Elen sila lumenn omentielvo!

Monday, August 25, 2014

Sentential Links!

Time for linkage! These are from blogs of fellow writer type people.

:: Sometimes life imitates art, but more often it's the other way around. As strange as it sounds, what happens to Sara in this chapter happened to me when I was visiting my best friend's grave. Darbi died in a car accident when we were only seventeen, and I thought of her often while I was writing this book. Her death hit me really hard, but I believe what happened that day at her gravesite was her way of letting me know she was okay. (I haven't been reading this story, but I do believe in our writing and our art being shaped by the things that have happened to us along the way.)

:: Something incredible happened to me this weekend. It was an unexpected, monumental moment in my life, one that I have dreamed about for so long but part of me actually doubted if it would ever happen. But it did happen. It definitely did and I have the proof here on my computer.

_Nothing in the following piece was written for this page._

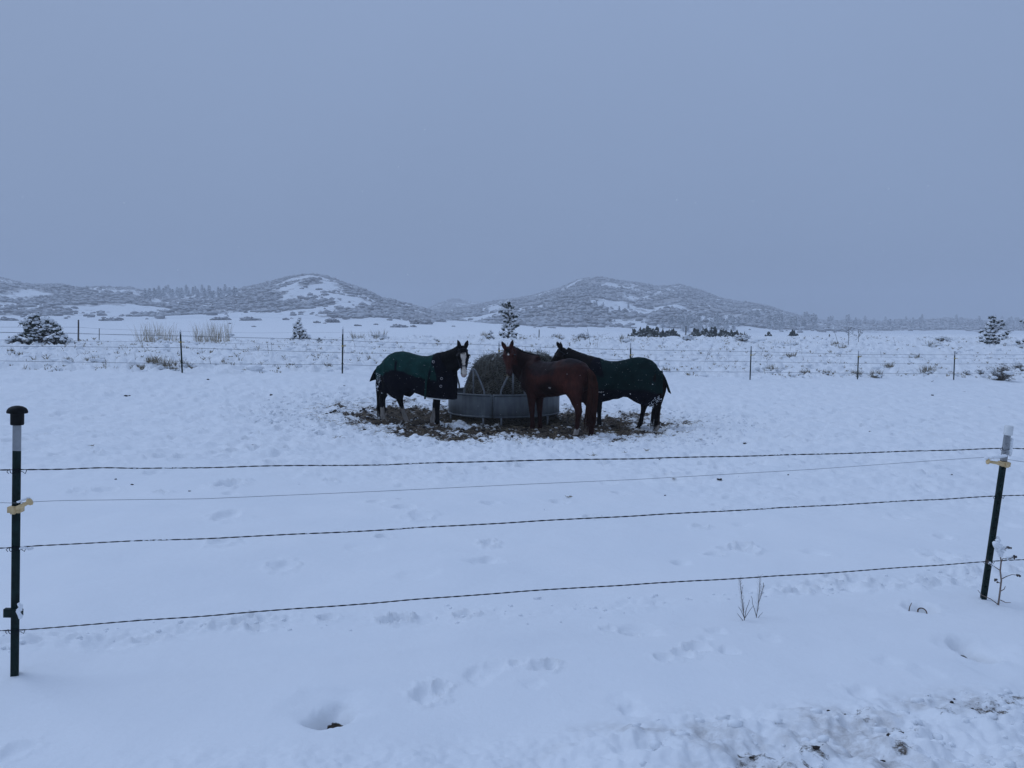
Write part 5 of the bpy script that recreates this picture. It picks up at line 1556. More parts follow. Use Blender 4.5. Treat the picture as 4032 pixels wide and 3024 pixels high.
tiny = [(1256, 1311, 1.5), (1247, 1318, 1.6), (1262, 1316, 1.5), (1254, 1322, 1.6), (1268, 1323, 1.2)]
pine('pine_tree', crest_pt(1256, 1328, 42), 26 / F * 42, clumps_px(1256, 1327, 1304, tiny), 'tiny snow-buried pine right of the small cone-shaped pine', .015, 0, 1.0, 19, .20)
tiny = [(1932, 1280, 1.0), (1930, 1287, 1.2), (1937, 1287, 1.1), (1926, 1291, 1.0), (1940, 1302, 1.1), (1928, 1303, 1.1), (1944, 1306, 1.0), (1922, 1308, 1.0), (1934, 1312, 1.1)]
pine('pine_tree', crest_pt(1934, 1320, 42), 44 / F * 42, clumps_px(1934, 1319, 1276, tiny), 'little pine in tan grass just left of the tall pine', .018, .0, .8, 23, .15)
tiny = [(1708, 1322, 1.4), (1722, 1324, 1.3), (1700, 1327, 1.3), (1728, 1329, 1.1), (1714, 1330, 1.2)]
pine('pine_tree', crest_pt(1714, 1334, 40), 16 / F * 40, clumps_px(1714, 1334, 1318, tiny), 'flattened snow-pressed pine shrub behind the blazed horse', .012, 0, .9, 29, .30)

# dark junipers just behind the crest at the right
jm = [bush_mesh('juniper', 140 + k, 26, 1.1) for k in range(3)]
for me in jm: me.materials.append(M['juniper'])
ORD = ('first second third fourth fifth sixth seventh eighth ninth tenth eleventh twelfth thirteenth fourteenth fifteenth sixteenth seventeenth eighteenth nineteenth twentieth twenty-first twenty-second twenty-third twenty-fourth twenty-fifth '
       'twenty-sixth twenty-seventh twenty-eighth twenty-ninth thirtieth thirty-first thirty-second').split()
JX = [2500, 2530, 2560, 2592, 2622, 2655, 2740, 2772, 2805, 2838, 2868, 2895, 3025, 2925, 3120]
for k, (x, w, top) in enumerate([(2500, 30, 1300), (2530, 34, 1293), (2560, 38, 1290), (2592, 36, 1290), (2622, 30, 1296), (2655, 28, 1302), (2740, 34, 1296), (2772, 36, 1294), (2805, 36, 1294), (2838, 36, 1298), (2868, 34, 1302), (2895, 26, 1307), (3025, 24, 1310), (2925, 20, 1310), (3120, 26, 1306)]):
    Y = 88 + (k * 37 % 23); p = P(x, top - 6, Y); z = float(base_z(p[0], p[1])); H = p[2] - z + .2
    o = link('juniper', jm[k % 3], None); w_ = w / F * Y / 2 * 1.6
    o.location = (p[0], p[1], z - .2); o.scale = (w_, w_, H / 1.15); o.rotation_euler = (0, 0, k * 1.7)
    tag(o, f'{ORD[int(np.argsort(np.argsort(JX))[k])]} dark juniper from the left in the row behind the crest', 'juniper', 'junipers behind the crest')

# ================================================================== GRASS, WEEDS, SHRUBS
def gz(x, y):
    return float(ground_z(x, y)[0])

def tuft_geo(c, n, h, spread, wid, seed, lean=.5):
    r = np.random.default_rng(seed)
    a = r.random(n) * 6.283; q = np.sqrt(r.random(n)) * spread
    p = np.stack([c[0] + np.cos(a) * q, c[1] + np.sin(a) * q, np.full(n, c[2])], -1)
    d = np.stack([np.cos(a) * lean * r.random(n), np.sin(a) * lean * r.random(n), np.ones(n)], -1) + .18 * r.normal(size=(n, 3))
    return blades(p, d, h * (.5 + .6 * r.random(n)), wid, .5, seed)

def grass_field():
    """countless short dry stalks poking out of the rough snow beyond the far fence"""
    V, Fc = [], []; off = 0; got = 0
    while got < 3900:
        k = 3000
        Y = 20 + 34 * rng.random(k); X = (rng.random(k) - .5) * 1.5 * Y
        by = beyond(X, Y)
        dens = np.clip(.35 + .9 * fbm(X * .5, Y * .5, 3, 44), .04, 1) * smooth(.0, 1.2, by) * (1 + .8 * np.exp(-((by - 1.0) / .9) ** 2)) / 1.6
        m = rng.random(k) < dens
        X, Y = X[m], Y[m]; Z = ground_z(X, Y)
        for x, y, z in zip(X, Y, Z):
            n = int(rng.integers(3, 11)); h = .06 + .16 * rng.random() ** 2
            v, f = tuft_geo((x, y, z - .015), n, h, .02 + .05 * rng.random(), .006 + .006 * rng.random(), int(rng.integers(1e6)), 1.1)
            V.append(v); Fc.append(f + off); off += len(v); got += 1
            if got >= 3900: break
    o = tri_mesh('dry_grass', np.concatenate(V), np.concatenate(Fc), M['grass'], None, False)
    tag(o, 'short dry grass poking through the rough snow beyond the far fence', 'grass', kind='stuff')
grass_field()

def tussock_snow():
    """lumps of snow caught on the tussocks, far too many to count"""
    tv, tf = ICO[2]
    n = 1500
    Y = 21 + 30 * rng.random(n * 4); X = (rng.random(n * 4) - .5) * 1.5 * Y
    by = beyond(X, Y); m = (rng.random(n * 4) < np.clip(.4 + .8 * fbm(X * .6, Y * .6, 3, 45), .05, 1)) & (by > .5)
    X, Y = X[m][:n], Y[m][:n]; n = len(X); Z = ground_z(X, Y)
    s = .04 + .10 * rng.random(n) ** 2
    V = tv[None] * (1 + .5 * (rng.random((n, len(tv), 1)) - .5)) * np.stack([s * (1 + rng.random(n)), s, s * .75], -1)[:, None] + np.stack([X, Y, Z], -1)[:, None]
    Fc = (tf[None] + (np.arange(n) * len(tv))[:, None, None]).reshape(-1, 3)
    o = tri_mesh('tussock_snow', V.reshape(-1, 3), Fc, M['snow'])
    tag(o, 'lumps of snow caught on grass tussocks beyond the far fence', 'snow', kind='stuff')
tussock_snow()

def clump(name, x, yb, w, h, label, Y=None, mat='grass', dens=1.0, snow=.5, cat='grass', group='dry grass clumps', seed=None, lean=.8, wid=.005):
    """one grass or reed clump, w x h photo px"""
    p = gp(x, yb) if Y is None else P(x, yb, Y)
    z = gz(p[0], p[1]); base = np.array([p[0], p[1], z - .02]); px = p[1] / F
    root = empty(name, tuple(base)); tag(root, label, cat, group)
    r = np.random.default_rng(seed if seed is not None else int(x * 7 + yb))
    W, H = w * px / 2, h * px
    n = int(130 * dens)
    a = r.random(n) * 6.283; q = np.sqrt(r.random(n))
    pts = np.stack([np.cos(a) * q * W, np.sin(a) * q * W * .5, np.zeros(n)], -1)
    pts[:, 2] = ground_z(base[0] + pts[:, 0], base[1] + pts[:, 1]) - base[2] - .01
    d = np.stack([np.cos(a) * lean * r.random(n) * .6, np.sin(a) * lean * r.random(n) * .5, np.ones(n)], -1) + .16 * r.normal(size=(n, 3))
    v, f = blades(pts, d, H * (.35 + .7 * r.random(n)) , wid * (px * F / 25) ** .6, .5, int(r.integers(1e6)))
    tri_mesh('stalks', v, f, M[mat], root, False)
    if snow > 0:
        sb = MB()
        for k in range(int(16 * snow)):
            a_, q_ = r.random() * 6.283, math.sqrt(r.random())
            s_ = (.05 + .06 * r.random()) * min(1.6, W / .3)
            sb.blob((math.cos(a_) * q_ * W, math.sin(a_) * q_ * W * .5 - .05, H * .28 * r.random() + .02), (s_ * 1.3, s_, s_ * .6), int(r.integers(999)), .4, 2)
        o = sb.build('snow_lumps', M['snow'], root); o['kind'] = 'stuff'
    return root
clump('reed_clump', 620, 1354, 165, 98, 'left of two stands of tan reeds, beside the leftmost far fence post', 41, 'reed', 1.5, .25, 'reeds', 'reed stands', 5, .25, .006)
clump('reed_clump', 836, 1348, 150, 108, 'right of two stands of tan reeds, past the leftmost far fence post', 41, 'reed', 1.6, .25, 'reeds', 'reed stands', 6, .25, .006)
CL = [(548, 1452, 50, 30, 'pale grass clump at the far left end of the snowy clumps by the fence'), (598, 1440, 42, 40, 'dark tan grass clump left of the leftmost far fence post'), (640, 1458, 78, 62, 'tallest grass clump just left of the leftmost far fence post'),
      (740, 1452, 52, 34, 'grass clump close right of the leftmost far fence post'), (372, 1430, 70, 34, 'low tan grass clump well left of the leftmost far fence post'), (272, 1428, 30, 26, 'small dry tuft left of the low tan clump at left'), (45, 1404, 26, 20, 'brown grass tuft below the broad bushy pine at the left edge'), (88, 1402, 26, 24, 'twiggy grass tuft below the broad bushy pine'),
      (880, 1440, 60, 24, 'bent grass clump between the first two far fence posts'), (690, 1462, 30, 16, 'little tuft at the foot of the leftmost far fence post'), (1290, 1448, 30, 18, 'dark tuft just left of the second far fence post'), (1466, 1436, 34, 26, 'brown grass tuft behind the rump of the blazed horse'), (1420, 1438, 22, 18, 'small tuft between second far fence post and blazed horse'),
      (2540, 1388, 16, 12, 'round brown tuft right of the post behind the right horse'), (2622, 1470, 30, 22, 'tuft right of the tail of the blanketed right horse'), (3042, 1466, 60, 34, 'greenish grass clump right of the first clear far fence post'), (3168, 1478, 44, 20, 'low snowy tuft midway between the far posts at right'), (3252, 1478, 24, 22, 'thin tuft left of the frosted far fence post'),
      (3370, 1482, 40, 34, 'tuft at the foot of the frosted far fence post'), (3450, 1488, 44, 40, 'branchy pale grass right of the frosted far fence post'), (3650, 1472, 52, 44, 'green-grey weed clump between the last two far fence posts'), (3500, 1452, 34, 36, 'pale upright grass between the last two far fence posts'), (3115, 1410, 40, 30, 'tan upright grass right of the first clear far fence post'),
      (3600, 1412, 40, 18, 'small tan tuft on the upper wire line at right'), (3290, 1358, 30, 20, 'brown tuft below the two tufted weeds'), (3310, 1372, 44, 14, 'flat tan tuft below the two tufted weeds'), (2995, 1378, 30, 16, 'tan tuft above the wires right of the first clear post')]
for k, (x, yb, w, h, lab) in enumerate(CL):
    clump('grass_clump', x, yb, w, h, lab, None, 'grass', .8 + w / 90, .7)
for x, yb, w, h, lab in ((1905, 1320, 22, 34, 'narrow tan grass bunch left of the little pine'), (1925, 1323, 26, 26, 'rusty grass bunch at the foot of the little pine'), (2470, 1325, 60, 36, 'tan grass on the crest above the right horse'), (3675, 1320, 60, 30, 'tan grass on the crest left of the windswept pine'),
                         (3098, 1322, 110, 20, 'low tan grass strip on the crest left of the two tufted weeds'), (2200, 1322, 40, 28, 'tan grass on the crest right of the tall pine'), (1490, 1332, 70, 48, 'thin tall weeds on the crest right of the second far fence post'), (1410, 1330, 50, 40, 'thin weeds close right of the second far fence post'), (2060, 1321, 30, 16, 'short grass at the right foot of the tall pine'), (1140, 1330, 30, 20, 'short grass at the left foot of the small cone-shaped pine'), (2270, 1324, 50, 22, 'short tan grass on the crest above the chestnut horse'), (4010, 1326, 40, 22, 'tan grass between the last two pines at the right edge')):
    clump('grass_clump', x, yb, w, h, lab, 44.5, 'reed' if w < 30 else 'grass', .9, .5, lean=.5, wid=.0045)

def shrub(x, yb, w, h, label, Y=None, snow=.6, mat='near_scrub', seed=1, twigs=60):
    p = gp(x, yb) if Y is None else P(x, yb, Y)
    z = gz(p[0], p[1]); px = p[1] / F; W, H = w * px / 2, h * px
    root = empty('snowy_shrub', (p[0], p[1], z - .03)); tag(root, label, 'shrub', 'shrubs beyond the far fence')
    r = np.random.default_rng(seed); tw = MB(); sn = MB()
    tips = []
    for k in range(twigs):
        a = r.random() * 6.283; q = math.sqrt(r.random())
        t = np.array([math.cos(a) * q * W, math.sin(a) * q * W * .6, H * (1 - .55 * q ** 2) * (.55 + .5 * r.random())])
        m_ = t * .5 + r.normal(size=3) * .05 * H; m_[2] = abs(m_[2])
        tw.tube([t * np.array([.15, .15, 0]), m_, t], [.012 * H + .003, .008 * H + .002, .003], 4)
        tips.append(t)
        for q2 in range(3):
            e = t * .6 + r.normal(size=3) * .22 * H; e[2] = abs(e[2])
            tw.tube([m_ * .5 + t * .5, e], [.004, .002], 3)
            v, f = tuft_geo(e, 5, .10 * H + .03, .02, .004, int(r.integers(1e6)), 1.5); tw.add(v, f)
    tw.build('twigs', M[mat], root, False)
    for k in range(int(26 * snow)):
        t = tips[int(r.integers(len(tips)))] * (.5 + .5 * r.random()); s_ = .12 * H + .05 * r.random() * H
        sn.blob(t + np.array([0, -.1 * W, .02]), (s_ * 1.3, s_, s_ * .65), int(r.integers(999)), .5, 2)
    if snow > 0:
        o = sn.build('snow_lumps', M['snow'], root); o['kind'] = 'stuff'
shrub(3940, 1498, 110, 72, 'large dry rusty shrub right of the rightmost far fence post', None, .35, seed=3, twigs=90)
shrub(4012, 1462, 60, 42, 'dry shrub at the right picture edge behind the large dry shrub', None, .4, seed=4)
shrub(3805, 1474, 40, 20, 'snow-capped dark low shrub right of the rightmost far fence post', None, 1.3, seed=5, twigs=30)
shrub(3860, 1478, 34, 24, 'snow-capped green low shrub left of the large dry shrub', None, 1.1, seed=6, twigs=30)
shrub(2708, 1326, 68, 30, 'snow-laden shrub on the crest between dark junipers', 48, 1.6, seed=7)
shrub(2925, 1326, 84, 32, 'broad snow-laden shrub on the crest right of the junipers', 48, 1.7, seed=8)
shrub(3715, 1328, 80, 26, 'snow-laden shrub on the crest left of the windswept pine', 48, 1.5, seed=9)
shrub(2295, 1324, 70, 24, 'snow-laden shrub on the crest above the chestnut horse', 47, 1.6, seed=10)
shrub(2400, 1325, 50, 16, 'small snowy shrub on the crest above the right horse', 47, 1.5, seed=11, twigs=30)
shrub(2180, 1320, 24, 30, 'small upright snowy shrub right of the tall pine', 45, 1.2, seed=12, twigs=24)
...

I started to write my novel again.

:: Do you ever read a book and one of the main characters, or a beloved character, dies? Do you get upset with the story itself or do you actually get upset at the writer? (It depends, I suppose. A death has to make some semblance of sense within the story. It needs to be set up; it can't be arbitrary. Yes, in life, death is often insanely arbitrary, but I don't read or write in order to reflect the real world. Arbitrary death always feels false to me. So does excessive death. George RR Martin comes close to being excessive at times, although frankly, the degree to which his stories are bloodbaths isn't really among my complaints about his books. Nicholas Sparks, though? There's a guy who is so reliant on death as a narrative device that it really lessens the impact his books have, the more you read. And then there are movies where the villains do so much killing that it's not a moment of triumph when they are defeated, but one of relief. I'm thinking of The Patriot, with that awful scene in which a villain whose villainy is already well established decides to lock a bunch of colonists in a church and set the church afire. Another example is Air Force One, which has Gary Oldman kill a couple of people in taking over the plane...and then, a bit later on, has a gratuitously depressing scene where he holds a gun to some poor woman's head as he gives the Action Hero President until the count of ten to surrender. The President doesn't, and Oldman kills the woman. For me, in my writing, death is the Big Gun. I know that I will have to kill a few characters off over the long haul, but I don't look forward to it. You know who handled death really well in her books? JK Rowling. The deaths in the Harry Potter books get to both mean something and be arbitrary. I'm kind of starting to think that Rowling is underrated as a writer.)

:: Have you planned a writing retreat or attended one? (I never have, and I'm not sure I'd want to...let me put that differently, I'd be nervous about attending one. I tend to be wary of sharing my work or talking about writing at all, which is my introvert self taking over. Maybe I need to start getting over it....)

:: So far, so good.

I have a place for all the Elements.

But the problem I have here, is that the mythology of these Elemental directions is then out of whack.

This causes me problems, because I like the idea of endings in the West, where the sun sets, and begins in the East, with the rising sun, and the many stories that go with these associations.

Placing my Elements as I have, doesn’t fit this.

So what is one to do?

:: Parker is almost six, though she will correct you immediately that she is “five and three-quarters” if she hears you say that because she is precise, and detail-oriented, and very much her father’s daughter in that way.

But she is my daughter too.

A daughter that I was petrified of having, and then elated that I was having – all because of a very tumultuous past I have with my own mother.

:: Sometimes when I'm reading a novel or watching a show, the writer throws an empty threat into it. In a novel I was recently reading, a love triangle develops, but I knew from day one that the protagonist was going to stay with her first love. Yet, the author dragged me about this awkward love triangle for the majority of the book. It was still interesting, but it lacked stakes, it lacked intensity because I knew nothing big would come out of it.